═════ Dataset content

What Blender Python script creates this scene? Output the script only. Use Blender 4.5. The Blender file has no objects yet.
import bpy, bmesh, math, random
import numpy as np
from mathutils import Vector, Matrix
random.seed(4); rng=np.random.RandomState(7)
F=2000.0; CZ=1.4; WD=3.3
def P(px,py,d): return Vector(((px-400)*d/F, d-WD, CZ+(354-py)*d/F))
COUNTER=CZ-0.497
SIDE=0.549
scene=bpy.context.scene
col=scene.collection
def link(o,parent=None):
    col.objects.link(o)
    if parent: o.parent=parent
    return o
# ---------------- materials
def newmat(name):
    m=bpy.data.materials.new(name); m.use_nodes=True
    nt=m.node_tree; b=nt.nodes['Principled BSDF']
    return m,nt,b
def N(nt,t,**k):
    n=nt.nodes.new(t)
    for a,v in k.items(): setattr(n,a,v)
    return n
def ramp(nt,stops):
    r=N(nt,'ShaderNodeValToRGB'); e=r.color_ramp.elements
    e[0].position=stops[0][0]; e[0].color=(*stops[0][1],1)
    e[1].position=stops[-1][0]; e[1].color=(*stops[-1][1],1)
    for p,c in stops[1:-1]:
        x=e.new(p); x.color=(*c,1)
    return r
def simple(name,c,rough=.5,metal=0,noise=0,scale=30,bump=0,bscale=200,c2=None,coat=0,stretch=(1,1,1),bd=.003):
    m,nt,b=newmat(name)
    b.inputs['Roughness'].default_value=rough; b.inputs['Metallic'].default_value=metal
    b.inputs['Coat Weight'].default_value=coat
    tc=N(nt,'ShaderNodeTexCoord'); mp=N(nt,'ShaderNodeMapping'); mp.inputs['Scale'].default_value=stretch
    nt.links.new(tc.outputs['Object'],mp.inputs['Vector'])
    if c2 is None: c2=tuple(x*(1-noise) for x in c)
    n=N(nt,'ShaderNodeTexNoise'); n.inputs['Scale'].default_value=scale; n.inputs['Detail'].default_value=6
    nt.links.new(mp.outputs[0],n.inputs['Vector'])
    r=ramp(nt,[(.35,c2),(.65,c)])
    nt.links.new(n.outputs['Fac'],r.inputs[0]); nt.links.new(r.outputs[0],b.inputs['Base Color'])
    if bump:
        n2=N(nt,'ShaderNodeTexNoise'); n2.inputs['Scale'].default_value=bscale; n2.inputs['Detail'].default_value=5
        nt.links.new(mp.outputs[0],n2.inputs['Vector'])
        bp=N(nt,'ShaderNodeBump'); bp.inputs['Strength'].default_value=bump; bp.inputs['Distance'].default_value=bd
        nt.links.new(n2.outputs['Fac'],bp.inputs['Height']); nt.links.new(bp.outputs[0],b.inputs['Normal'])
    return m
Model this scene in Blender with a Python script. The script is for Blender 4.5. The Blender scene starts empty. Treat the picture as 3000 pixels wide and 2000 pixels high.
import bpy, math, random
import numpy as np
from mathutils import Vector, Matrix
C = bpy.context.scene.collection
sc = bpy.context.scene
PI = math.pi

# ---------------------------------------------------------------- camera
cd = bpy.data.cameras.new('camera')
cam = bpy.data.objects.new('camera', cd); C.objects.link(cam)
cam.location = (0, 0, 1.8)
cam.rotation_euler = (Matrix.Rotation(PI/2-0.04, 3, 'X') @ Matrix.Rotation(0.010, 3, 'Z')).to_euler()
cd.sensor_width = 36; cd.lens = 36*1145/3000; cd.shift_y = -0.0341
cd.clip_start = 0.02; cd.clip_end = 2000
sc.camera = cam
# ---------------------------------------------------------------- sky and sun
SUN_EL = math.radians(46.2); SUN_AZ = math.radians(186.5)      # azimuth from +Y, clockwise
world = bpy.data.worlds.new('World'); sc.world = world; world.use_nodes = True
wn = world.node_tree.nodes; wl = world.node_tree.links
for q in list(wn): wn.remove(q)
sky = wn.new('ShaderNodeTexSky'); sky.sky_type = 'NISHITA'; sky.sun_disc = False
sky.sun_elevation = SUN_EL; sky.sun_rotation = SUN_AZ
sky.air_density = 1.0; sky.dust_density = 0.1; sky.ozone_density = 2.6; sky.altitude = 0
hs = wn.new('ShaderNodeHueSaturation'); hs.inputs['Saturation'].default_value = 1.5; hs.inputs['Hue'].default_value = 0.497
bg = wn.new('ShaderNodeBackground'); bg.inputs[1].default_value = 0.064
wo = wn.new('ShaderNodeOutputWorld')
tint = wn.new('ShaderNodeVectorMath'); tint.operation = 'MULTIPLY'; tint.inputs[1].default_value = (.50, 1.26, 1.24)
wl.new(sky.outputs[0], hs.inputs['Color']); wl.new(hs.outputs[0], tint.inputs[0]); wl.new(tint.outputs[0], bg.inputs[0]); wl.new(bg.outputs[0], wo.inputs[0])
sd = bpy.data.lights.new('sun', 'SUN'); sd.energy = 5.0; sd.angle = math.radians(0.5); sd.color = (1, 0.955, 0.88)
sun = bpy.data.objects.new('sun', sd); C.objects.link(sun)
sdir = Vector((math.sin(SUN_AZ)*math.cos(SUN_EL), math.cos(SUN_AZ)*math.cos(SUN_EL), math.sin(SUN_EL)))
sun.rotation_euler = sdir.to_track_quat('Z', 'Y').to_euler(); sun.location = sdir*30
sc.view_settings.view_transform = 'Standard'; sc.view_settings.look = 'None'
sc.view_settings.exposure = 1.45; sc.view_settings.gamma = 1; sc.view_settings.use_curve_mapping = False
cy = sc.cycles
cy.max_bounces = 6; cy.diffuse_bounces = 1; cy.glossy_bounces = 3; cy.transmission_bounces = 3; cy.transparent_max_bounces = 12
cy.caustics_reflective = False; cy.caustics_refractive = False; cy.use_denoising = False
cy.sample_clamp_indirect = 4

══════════

**Work to complete**.
Using the exact wording, write out all of the records.

**Completed task**.
What Blender Python script creates this scene? Output the script only. Use Blender 4.5. The Blender file has no objects yet.
import bpy, bmesh, math, random
import numpy as np
from mathutils import Vector, Matrix
random.seed(4); rng=np.random.RandomState(7)
F=2000.0; CZ=1.4; WD=3.3
def P(px,py,d): return Vector(((px-400)*d/F, d-WD, CZ+(354-py)*d/F))
COUNTER=CZ-0.497
SIDE=0.549
scene=bpy.context.scene
col=scene.collection
def link(o,parent=None):
    col.objects.link(o)
    if parent: o.parent=parent
    return o
# ---------------- materials
def newmat(name):
    m=bpy.data.materials.new(name); m.use_nodes=True
    nt=m.node_tree; b=nt.nodes['Principled BSDF']
    return m,nt,b
def N(nt,t,**k):
    n=nt.nodes.new(t)
    for a,v in k.items(): setattr(n,a,v)
    return n
def ramp(nt,stops):
    r=N(nt,'ShaderNodeValToRGB'); e=r.color_ramp.elements
    e[0].position=stops[0][0]; e[0].color=(*stops[0][1],1)
    e[1].position=stops[-1][0]; e[1].color=(*stops[-1][1],1)
    for p,c in stops[1:-1]:
        x=e.new(p); x.color=(*c,1)
    return r
def simple(name,c,rough=.5,metal=0,noise=0,scale=30,bump=0,bscale=200,c2=None,coat=0,stretch=(1,1,1),bd=.003):
    m,nt,b=newmat(name)
    b.inputs['Roughness'].default_value=rough; b.inputs['Metallic'].default_value=metal
    b.inputs['Coat Weight'].default_value=coat
    tc=N(nt,'ShaderNodeTexCoord'); mp=N(nt,'ShaderNodeMapping'); mp.inputs['Scale'].default_value=stretch
    nt.links.new(tc.outputs['Object'],mp.inputs['Vector'])
    if c2 is None: c2=tuple(x*(1-noise) for x in c)
    n=N(nt,'ShaderNodeTexNoise'); n.inputs['Scale'].default_value=scale; n.inputs['Detail'].default_value=6
    nt.links.new(mp.outputs[0],n.inputs['Vector'])
    r=ramp(nt,[(.35,c2),(.65,c)])
    nt.links.new(n.outputs['Fac'],r.inputs[0]); nt.links.new(r.outputs[0],b.inputs['Base Color'])
    if bump:
        n2=N(nt,'ShaderNodeTexNoise'); n2.inputs['Scale'].default_value=bscale; n2.inputs['Detail'].default_value=5
        nt.links.new(mp.outputs[0],n2.inputs['Vector'])
        bp=N(nt,'ShaderNodeBump'); bp.inputs['Strength'].default_value=bump; bp.inputs['Distance'].default_value=bd
        nt.links.new(n2.outputs['Fac'],bp.inputs['Height']); nt.links.new(bp.outputs[0],b.inputs['Normal'])
    return m
Model this scene in Blender with a Python script. The script is for Blender 4.5. The Blender scene starts empty. Treat the picture as 3000 pixels wide and 2000 pixels high.
import bpy, math, random
import numpy as np
from mathutils import Vector, Matrix
C = bpy.context.scene.collection
sc = bpy.context.scene
PI = math.pi

# ---------------------------------------------------------------- camera
cd = bpy.data.cameras.new('camera')
cam = bpy.data.objects.new('camera', cd); C.objects.link(cam)
cam.location = (0, 0, 1.8)
cam.rotation_euler = (Matrix.Rotation(PI/2-0.04, 3, 'X') @ Matrix.Rotation(0.010, 3, 'Z')).to_euler()
cd.sensor_width = 36; cd.lens = 36*1145/3000; cd.shift_y = -0.0341
cd.clip_start = 0.02; cd.clip_end = 2000
sc.camera = cam
# ---------------------------------------------------------------- sky and sun
SUN_EL = math.radians(46.2); SUN_AZ = math.radians(186.5)      # azimuth from +Y, clockwise
world = bpy.data.worlds.new('World'); sc.world = world; world.use_nodes = True
wn = world.node_tree.nodes; wl = world.node_tree.links
for q in list(wn): wn.remove(q)
sky = wn.new('ShaderNodeTexSky'); sky.sky_type = 'NISHITA'; sky.sun_disc = False
sky.sun_elevation = SUN_EL; sky.sun_rotation = SUN_AZ
sky.air_density = 1.0; sky.dust_density = 0.1; sky.ozone_density = 2.6; sky.altitude = 0
hs = wn.new('ShaderNodeHueSaturation'); hs.inputs['Saturation'].default_value = 1.5; hs.inputs['Hue'].default_value = 0.497
bg = wn.new('ShaderNodeBackground'); bg.inputs[1].default_value = 0.064
wo = wn.new('ShaderNodeOutputWorld')
tint = wn.new('ShaderNodeVectorMath'); tint.operation = 'MULTIPLY'; tint.inputs[1].default_value = (.50, 1.26, 1.24)
wl.new(sky.outputs[0], hs.inputs['Color']); wl.new(hs.outputs[0], tint.inputs[0]); wl.new(tint.outputs[0], bg.inputs[0]); wl.new(bg.outputs[0], wo.inputs[0])
sd = bpy.data.lights.new('sun', 'SUN'); sd.energy = 5.0; sd.angle = math.radians(0.5); sd.color = (1, 0.955, 0.88)
sun = bpy.data.objects.new('sun', sd); C.objects.link(sun)
sdir = Vector((math.sin(SUN_AZ)*math.cos(SUN_EL), math.cos(SUN_AZ)*math.cos(SUN_EL), math.sin(SUN_EL)))
sun.rotation_euler = sdir.to_track_quat('Z', 'Y').to_euler(); sun.location = sdir*30
sc.view_settings.view_transform = 'Standard'; sc.view_settings.look = 'None'
sc.view_settings.exposure = 1.45; sc.view_settings.gamma = 1; sc.view_settings.use_curve_mapping = False
cy = sc.cycles
cy.max_bounces = 6; cy.diffuse_bounces = 1; cy.glossy_bounces = 3; cy.transmission_bounces = 3; cy.transparent_max_bounces = 12
cy.caustics_reflective = False; cy.caustics_refractive = False; cy.use_denoising = False
cy.sample_clamp_indirect = 4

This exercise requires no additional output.